Records
◇ ◇ ◇ ◇ ◇

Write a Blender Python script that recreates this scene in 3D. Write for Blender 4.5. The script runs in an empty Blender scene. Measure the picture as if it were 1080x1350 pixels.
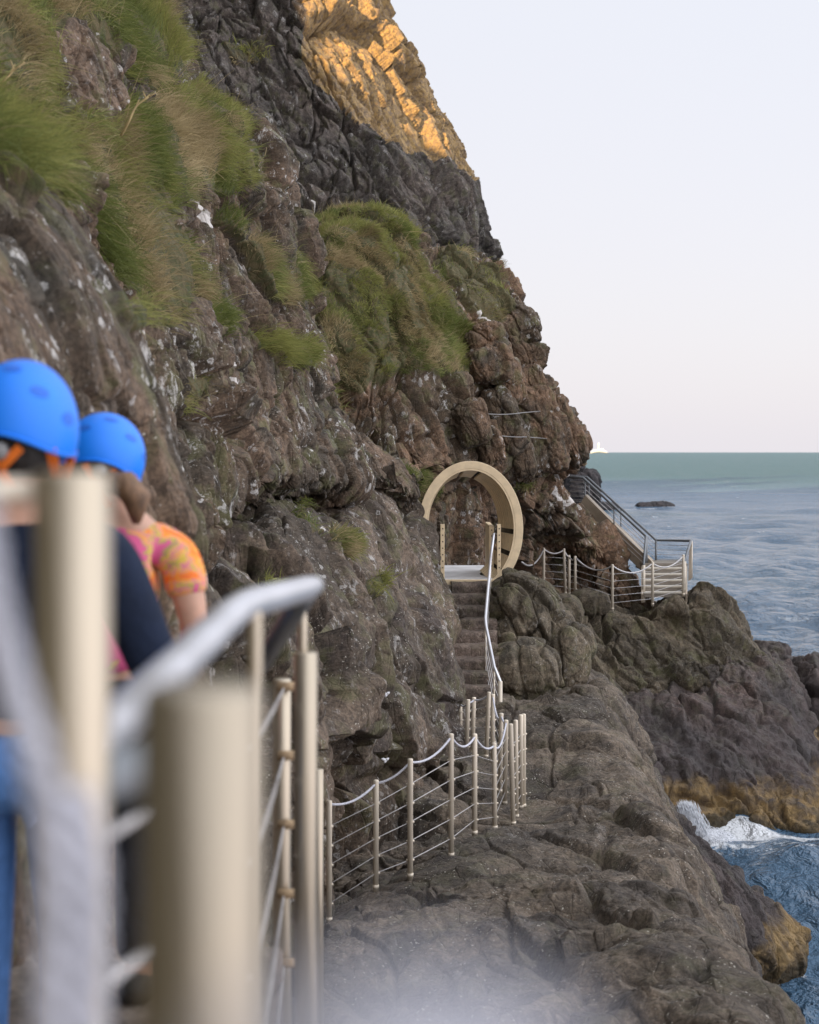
import bpy, math, random
import numpy as np
from mathutils import Vector

random.seed(7)
RS = np.random.RandomState(11)
SC = bpy.context.scene
COL = SC.collection
F0 = 2250.0
CX, CY = 540.0, 596.0
SEA = -8.4

def P(px, py, Z):
    return ((px-CX)/F0*Z, float(Z), (CY-py)/F0*Z)

# ------------------------------------------------------------------ noise
TN = 64
TAB = RS.uniform(-1, 1, (TN, TN, TN)).astype(np.float32).ravel()
TJ = RS.uniform(0, 1, (TN**3, 3)).astype(np.float32)
TC = RS.uniform(-1, 1, (TN**3, 4)).astype(np.float32)

def _ix(i, j, k):
    return ((i & 63)*64 + (j & 63))*64 + (k & 63)

def vnoise(p):
    i = np.floor(p).astype(np.int64)
    f = (p - i).astype(np.float32)
    u = f*f*f*(f*(f*6-15)+10)
    x, y, z = i[:, 0], i[:, 1], i[:, 2]
    ux, uy, uz = u[:, 0], u[:, 1], u[:, 2]
    def g(a, b, c):
        return TAB[_ix(x+a, y+b, z+c)]
    c00 = g(0,0,0)*(1-ux)+g(1,0,0)*ux
    c10 = g(0,1,0)*(1-ux)+g(1,1,0)*ux
    c01 = g(0,0,1)*(1-ux)+g(1,0,1)*ux
    c11 = g(0,1,1)*(1-ux)+g(1,1,1)*ux
    return (c00*(1-uy)+c10*uy)*(1-uz)+(c01*(1-uy)+c11*uy)*uz

ROT = np.array([[0.36,0.48,-0.8],[-0.8,0.6,0.0],[0.48,0.64,0.6]])
def fbm(p, octs=4, gain=0.5, ridged=False):
    s = np.zeros(len(p), np.float32); a = 1.0; t = 0.0
    q = p.copy()
    for o in range(octs):
        n = vnoise(q)
        if ridged: n = 1-2*np.abs(n)
        s += a*n; t += a; a *= gain
        q = q@ROT.T*2.03+17.3
    return s/t

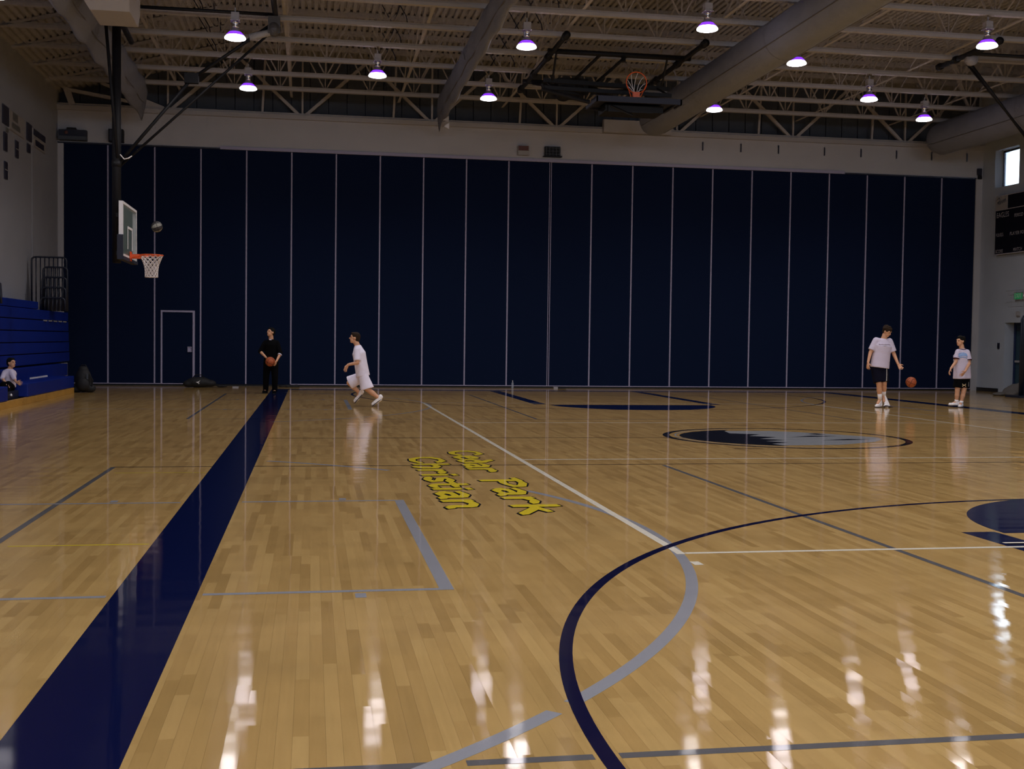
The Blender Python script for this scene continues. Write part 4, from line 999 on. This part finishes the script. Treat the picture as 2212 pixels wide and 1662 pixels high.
def hand(b, wr, d, nrm, thumb, sc=1.0, curl=0.5):
    """wrist, finger direction, palm normal (fingers curl towards it), thumb side"""
    d = d.normalized(); thumb = (thumb - d * thumb.dot(d)).normalized(); nrm = d.cross(thumb) if d.cross(thumb).dot(nrm) > 0 else thumb.cross(d)
    wr = Vector(wr); kn = []
    for i, (off, ln) in enumerate(((0.034, 0.068), (0.011, 0.078), (-0.012, 0.072), (-0.034, 0.056))):
        k = wr + d * (0.088 * sc) + thumb * (off * sc); cone(b, wr + d * .01 + thumb * (off * 0.5 * sc), 0.014 * sc, k, 0.0115 * sc, 8)
        a = curl * 0.8; d1 = d * math.cos(a) + nrm * math.sin(a); a2 = curl * 1.9; d2 = d * math.cos(a2) + nrm * math.sin(a2)
        spread = thumb * (off * 0.28 * sc)
        m = k + d1 * (ln * 0.55 * sc) + spread; cone(b, k, 0.0098 * sc, m, 0.0088 * sc, 8); cone(b, m, 0.0088 * sc, m + d2 * (ln * 0.5 * sc), 0.0078 * sc, 8)
    t0 = wr + d * (0.03 * sc) + thumb * (0.024 * sc); t1 = t0 + (d * 0.55 + thumb * 0.75 + nrm * 0.25).normalized() * (0.045 * sc); t2 = t1 + (d * 0.85 + thumb * 0.35 + nrm * 0.4).normalized() * (0.036 * sc)
    cone(b, t0, 0.014 * sc, t1, 0.0105 * sc, 8); cone(b, t1, 0.0105 * sc, t2, 0.0085 * sc, 8)
def shoe(b, ank, toe, sc=1.0, up=UP):
    """ankle joint centre and the tip of the sole"""
    ank, toe = Vector(ank), Vector(toe)
    heel_dir = (toe - ank); sole_n = up
    fd = (toe - ank - sole_n * (toe - ank).dot(sole_n)).normalized(); lat = fd.cross(sole_n).normalized()
    hl = ank - fd * 0.045 * sc - sole_n * ((ank - toe).dot(sole_n) - 0.045 * sc)
    tp = toe - fd * 0.04 * sc + sole_n * 0.032 * sc
    cone(b, hl, 0.040 * sc, tp, 0.038 * sc, 12); cone(b, hl + sole_n * .02, 0.040 * sc, ank, 0.045 * sc, 12)
    cone(b, ank - sole_n * 0.02, 0.042 * sc, tp - fd * 0.04 * sc, 0.040 * sc, 12)
    ell(b, tp - fd * 0.05 * sc + lat * 0.004, (0.05 * sc, 0.05 * sc, 0.036 * sc))
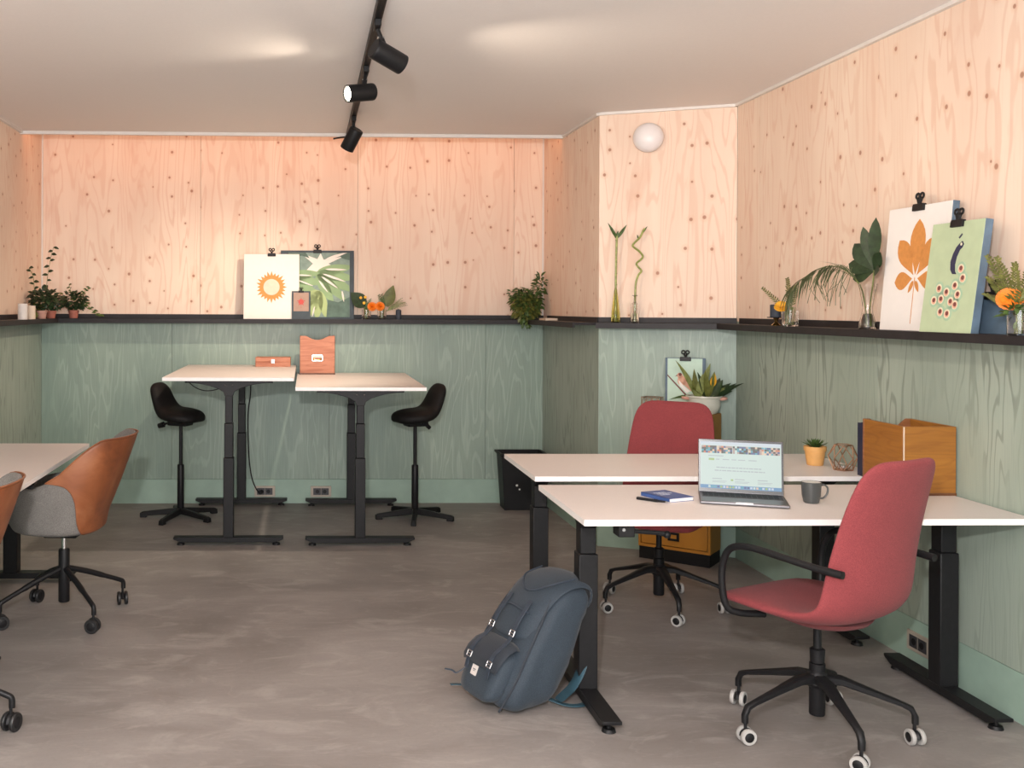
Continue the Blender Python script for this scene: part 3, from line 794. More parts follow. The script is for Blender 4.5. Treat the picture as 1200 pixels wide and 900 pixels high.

◇ ◇ ◇ ◇ ◇

- **Written instruction**: Take every line above carrying "part" and return it.

- **Answer to the problem**:
The Blender Python script for this scene continues. Write part 4, from line 999 on. This part finishes the script. Treat the picture as 2212 pixels wide and 1662 pixels high.
Continue the Blender Python script for this scene: part 3, from line 794. More parts follow. The script is for Blender 4.5. Treat the picture as 1200 pixels wide and 900 pixels high.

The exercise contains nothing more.